Biliyorsunuz Osmanlı dönemine ait köşklerin, konakların, yalıların birçoğu yangınlar ve çeşitli koruma sorunları nedeniyle ne yazık ki günümüze gelememiş. Sarayın haricinde zengin ve köklü ailelerin yaşantısı, yaşadıkları evler, günlük hayatlarında kullandıkları eşyalar nasıldı? Bu gibi sorulardan hareketle güzel bir ev döşemek amacıyla yola çıktım. Yalıyı ilk aldığımda o kadar bakımsızdı ki içinde şemsiyeyle geziyorduk, daha sonra restore ettirdik ve içini güzelce döşedik; fakat ne yazık ki sadece bir gece oturabildiğimiz bu ev az önce de bahsettiğim gibi yandı. Yangından sonra evin çok daha iyisini yaptıracağıma kendi kendime söz verdim. Kaybettiğin bir şey için üzülmemek lazım, sonuçta geçmiş sana ne getirecek ki, yeniden çalışıp kazanman lazım. Ben bir Osmanlı evi bahçesiyle, eşyalarıyla, objeleriyle nasıl olur göstermek istedim. Bu konuda koleksiyonum bu amaca hizmet etti. Bu misyona bağlı kalarak Kraliyet ailesinden cumhurbaşkanlarına Nato komutanlarından senato üyelerine kadar yurt içi ve yurtdışından çok sayıda misafiri evimde ağırladım... Bu tarihi değerlerin kıymetini bilebilecek, onlara kötü gözle bakmayacağına inandığım kişileri bu evi görmeye davet ederim.

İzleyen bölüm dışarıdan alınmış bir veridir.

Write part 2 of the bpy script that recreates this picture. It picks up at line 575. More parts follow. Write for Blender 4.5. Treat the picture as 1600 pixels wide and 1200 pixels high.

- Yaptığınız koleksiyonla bu şekilde çevrenize örnek olmak isterken en çok nelere dikkat ettiniz?

Senelerdir piyasa oluşturmuşumdur, sadece bir kişi alım yaparsa böyle bir piyasa oluşmaz. İsterim ki herkes koleksiyoner olsun, Türk sanatını ayakta tutalım. Modern resmin başlangıç evresinde de çocuklarıma bunu aşılamaya çalıştım. Patron koltuğundan kalkıp işimi bıraktığımda, koleksiyonunu yaptığım bu eserlere dört elle sarılıp, bu tombaklar nasıl yapılmış, bu çiniler dönemin hangi koşullarında ortaya çıkmış hepsini araştıracağım. Ömrümüz ağlaya sızlaya geçerken bizim evrende bırakacağımız yalnızca hoş bir seda… Yalnız şunu isterim ki çocuklarımın her biri sadece tek bir alanda koleksiyon yapsın ve onun da en iyisini yapsın.

- Şu sıralar koleksiyonlarını müzeye dönüştürmeyi hedefleyen çok sayıda koleksiyoner var, siz de ileride bir müze açmayı düşünüyor musunuz?

Bana babamdan para kalmadı. Ayrıca hocalar talebelerini müzelere alıp götürmeye başladı, bu önemli bir adım, bunun neticelerini 10 sene sonra alırız. Modern resim yapanlar İstanbul Modern olmasaydı hâlâ fakirdi. Bu anlamda İnan Kıraç ve Eczacıbaşı müze kurmak için ilk adımı atmıştır. Hiç unutmam bir gün Antik A.Ş.’nin bir müzayedesine katılmıştım. 18 tane resim vardı, onları alacaktım. Bayrak kaldırıyorum baktım telefonda biri sürekli fiyat artırıyor. “Turgay bunlar müzeye mi gidecek?” diye sordum. “Evet” yanıtını aldığımda bayrak kaldırmayı hemen bıraktım. Bir dönem Türk İslam Eserleri Müzesi de müzayedelerde alım yaptığında biz alkışlardık. İnsanın müze kuran kişiye saygısı olması ve teşvik etmesi lazım, neticede müze kurmak büyük bir hizmet. Bencillik yapıp o eserleri kendi koleksiyonuna katmaya çalıştığında topluma ait olan bir koleksiyonu da bozmuş oluyorsun. Dünyanın en çok tarihi eserine sahip olan bir ülkede yaşıyoruz. Roma, Bizans, Osmanlı dönemleri ve Hititler, Frigler gibi daha nice uygarlıklar gelip geçmiş bu topraklardan. Kıymetini bilememişiz.